El hombre participa de esta alegría siempre y exclusivamente por obra de Jesucristo, Cordero de Dios. ¡Qué elocuente es que escuchemos las palabras pronunciadas por Juan en el Jordán, cuando debemos acercarnos a recibir a Cristo en nuestros corazones con la comunión eucarística!

Viene a nosotros el que trae la alegría de hacer la voluntad de Dios. El que trae la santidad.

La parroquia, como una pequeña parte viva de la Iglesia, es la comunidad en la que constantemente escuchamos las palabras: "Este es el Cordero de Dios, que quita el pecado del mundo". Y continuamente sentimos la llamada a la santidad. La parroquia es una comunidad, cuya finalidad principal es hacer de esa común llamada a la santidad, que nos llega en Jesucristo, el camino de cada uno y de todos, el camino de toda nuestra vida y, a la vez, de cada día.

6. Jesucristo nos trae la llamada a la santidad y continuamente nos da la fuerza de la santificación. Continuamente nos da "el poder de llegar a ser hijos de Dios", como lo proclama la liturgia de hoy en el canto del Aleluya.

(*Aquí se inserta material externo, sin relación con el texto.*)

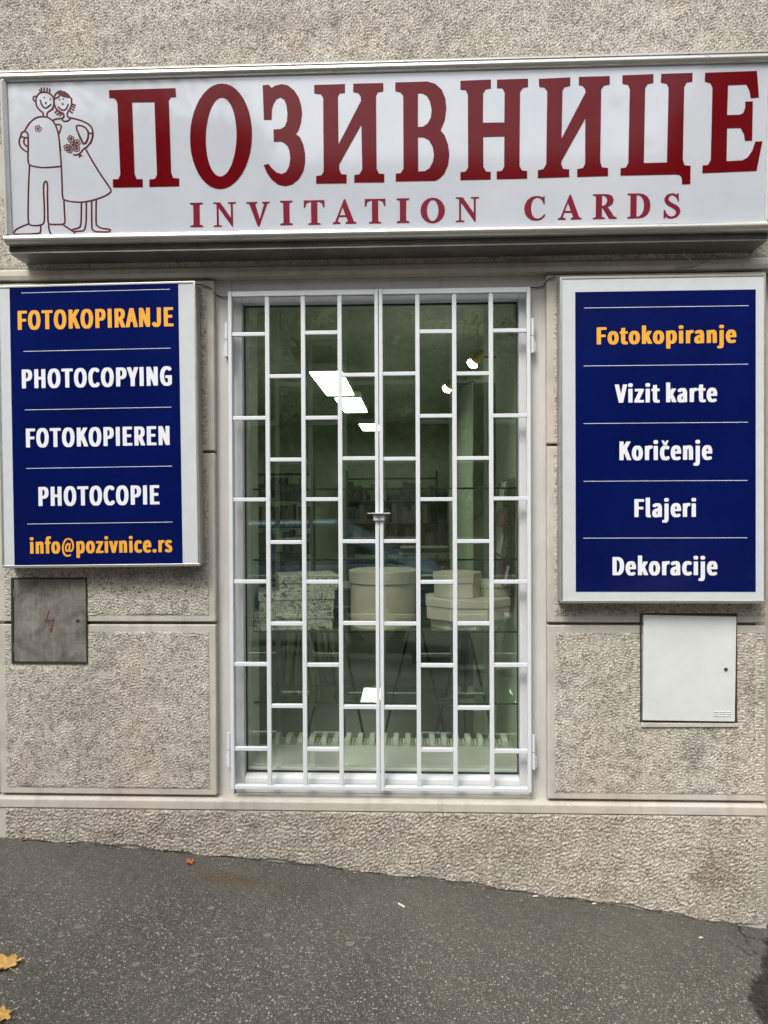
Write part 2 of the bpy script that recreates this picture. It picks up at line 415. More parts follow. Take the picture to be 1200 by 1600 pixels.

Esta potencia de santificación del hombre, potencia continua e inagotable, es el don del Cordero de Dios. Juan, señalándolo en el Jordán, dice:' "Este es el Hijo de Dios" (Jn 1, 34), "Ese es el que ha de bautizar con Espíritu Santo" (Jn 1, 33), es decir, nos sumerge en ese Espíritu al que Juan vio, mientras bautizaba, "que bajaba del cielo como una paloma y se posó sobre El" (Jn 1, 32). Este fue el signo mesiánico. En este signo, El mismo, que está lleno de poder y de Espíritu Santo, se ha revelado como causa de nuestra santidad: el Cordero de Dios, el autor de nuestra santidad.

¡Dejemos que El actúe en nosotros con la potencia del Espíritu Santo!

¡Dejemos que el nos guíe por los caminos de la fe, de la esperanza, de la caridad, por el camino de la santidad!

¡Dejemos que el Espíritu Santo —Espíritu de Jesucristo— renueve la faz de la tierra a través de cada uno de nosotros!

De este modo, resuene en toda nuestra vida el canto de Navidad.